Neither party will be liable for, or be considered to be in breach of or default under this Agreement on account of, any delay or failure to perform as required by this Agreement (other than monetary obligations) as a result of any cause or condition beyond such party’s reasonable control including, but limited to, acts of God, labor disputes or other industrial disturbances, electrical or power outages, utilities or other telecommunication failures, fires, floods, acts of terror, earthquakes, storms or other elements of nature, blockages, embargoes, riots, acts or orders of governments, acts of terrorism, or war.
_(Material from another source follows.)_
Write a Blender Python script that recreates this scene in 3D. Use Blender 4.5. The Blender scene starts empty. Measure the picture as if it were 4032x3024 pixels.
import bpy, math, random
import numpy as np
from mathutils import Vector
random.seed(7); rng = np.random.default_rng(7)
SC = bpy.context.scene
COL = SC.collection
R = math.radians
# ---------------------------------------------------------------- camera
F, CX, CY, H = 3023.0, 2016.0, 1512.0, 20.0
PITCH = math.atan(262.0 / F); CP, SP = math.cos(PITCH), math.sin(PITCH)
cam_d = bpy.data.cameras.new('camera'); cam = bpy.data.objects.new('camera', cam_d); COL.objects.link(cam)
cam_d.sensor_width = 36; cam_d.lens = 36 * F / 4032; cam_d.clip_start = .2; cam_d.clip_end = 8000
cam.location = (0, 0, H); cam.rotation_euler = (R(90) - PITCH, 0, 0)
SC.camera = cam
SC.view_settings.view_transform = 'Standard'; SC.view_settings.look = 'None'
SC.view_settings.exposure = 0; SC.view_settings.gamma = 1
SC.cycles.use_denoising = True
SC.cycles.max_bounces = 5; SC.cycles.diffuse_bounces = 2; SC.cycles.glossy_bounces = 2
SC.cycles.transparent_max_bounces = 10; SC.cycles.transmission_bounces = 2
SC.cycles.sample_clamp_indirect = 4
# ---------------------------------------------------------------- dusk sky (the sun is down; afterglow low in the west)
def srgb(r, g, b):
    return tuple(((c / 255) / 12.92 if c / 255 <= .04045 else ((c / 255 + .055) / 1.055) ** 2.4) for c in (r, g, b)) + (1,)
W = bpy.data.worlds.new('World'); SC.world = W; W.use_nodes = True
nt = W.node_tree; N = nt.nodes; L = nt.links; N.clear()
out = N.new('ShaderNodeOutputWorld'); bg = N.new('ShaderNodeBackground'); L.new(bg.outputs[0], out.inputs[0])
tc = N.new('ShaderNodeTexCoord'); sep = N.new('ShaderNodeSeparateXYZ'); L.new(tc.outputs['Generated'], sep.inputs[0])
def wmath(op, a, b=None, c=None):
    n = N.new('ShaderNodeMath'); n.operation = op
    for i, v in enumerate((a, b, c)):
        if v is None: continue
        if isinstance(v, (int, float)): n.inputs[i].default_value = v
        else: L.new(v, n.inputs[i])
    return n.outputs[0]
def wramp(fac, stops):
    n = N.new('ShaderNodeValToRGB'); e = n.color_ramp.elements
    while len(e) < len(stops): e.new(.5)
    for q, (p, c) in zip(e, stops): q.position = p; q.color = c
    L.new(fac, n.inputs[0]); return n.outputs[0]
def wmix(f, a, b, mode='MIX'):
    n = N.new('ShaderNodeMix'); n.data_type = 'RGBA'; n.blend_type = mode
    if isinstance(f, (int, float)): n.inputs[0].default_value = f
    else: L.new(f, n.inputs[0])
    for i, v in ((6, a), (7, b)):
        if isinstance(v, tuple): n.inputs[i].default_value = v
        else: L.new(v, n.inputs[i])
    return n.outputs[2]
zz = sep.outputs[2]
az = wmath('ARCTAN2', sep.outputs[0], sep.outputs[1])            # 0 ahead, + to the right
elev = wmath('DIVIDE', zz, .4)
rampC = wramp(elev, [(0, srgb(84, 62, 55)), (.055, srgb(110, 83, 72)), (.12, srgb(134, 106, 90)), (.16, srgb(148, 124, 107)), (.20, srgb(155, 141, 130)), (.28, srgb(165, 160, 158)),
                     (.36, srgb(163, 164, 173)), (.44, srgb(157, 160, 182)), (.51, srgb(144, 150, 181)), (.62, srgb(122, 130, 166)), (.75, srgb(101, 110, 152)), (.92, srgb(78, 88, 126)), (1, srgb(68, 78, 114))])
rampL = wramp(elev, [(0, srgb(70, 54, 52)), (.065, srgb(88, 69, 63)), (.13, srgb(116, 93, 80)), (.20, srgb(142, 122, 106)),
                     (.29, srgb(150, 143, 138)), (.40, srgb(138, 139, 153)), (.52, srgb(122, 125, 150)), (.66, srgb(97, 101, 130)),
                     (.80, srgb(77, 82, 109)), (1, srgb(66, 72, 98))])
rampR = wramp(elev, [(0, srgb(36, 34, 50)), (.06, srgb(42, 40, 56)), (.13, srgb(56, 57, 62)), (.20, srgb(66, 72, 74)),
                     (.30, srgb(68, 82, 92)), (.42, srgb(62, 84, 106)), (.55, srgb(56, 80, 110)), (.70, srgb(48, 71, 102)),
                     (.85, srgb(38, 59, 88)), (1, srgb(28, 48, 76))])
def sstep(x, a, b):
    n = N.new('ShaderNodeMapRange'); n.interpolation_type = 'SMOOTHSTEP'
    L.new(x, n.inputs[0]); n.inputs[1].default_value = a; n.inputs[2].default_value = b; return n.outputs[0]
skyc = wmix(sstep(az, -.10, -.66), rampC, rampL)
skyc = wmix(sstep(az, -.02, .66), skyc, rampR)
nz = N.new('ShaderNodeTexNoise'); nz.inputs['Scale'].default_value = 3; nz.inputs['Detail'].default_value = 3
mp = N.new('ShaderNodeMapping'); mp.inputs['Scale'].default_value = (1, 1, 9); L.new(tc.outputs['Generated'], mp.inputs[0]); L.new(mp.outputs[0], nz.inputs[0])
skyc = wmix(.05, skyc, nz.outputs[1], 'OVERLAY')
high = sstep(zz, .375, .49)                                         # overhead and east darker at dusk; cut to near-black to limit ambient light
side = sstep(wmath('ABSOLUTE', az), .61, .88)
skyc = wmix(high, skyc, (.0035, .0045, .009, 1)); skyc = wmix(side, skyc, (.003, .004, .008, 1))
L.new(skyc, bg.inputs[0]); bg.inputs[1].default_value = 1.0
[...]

To the extent the Force Majeure event lasts longer than 30 days, resulting in a disruption of Services provided by Speak4 hereunder, Customer may immediately terminate this Agreement without further liability to Speak4 including, without limitation, any liability for payment for the period of the Force Majeure Event.

General.

YOU ACKNOWLEDGE THAT YOU HAVE READ AND UNDERSTAND THIS AGREEMENT AND AGREE ON BEHALF OF YOURSELF AND THE CUSTOMER TO BE BOUND BY ITS TERMS.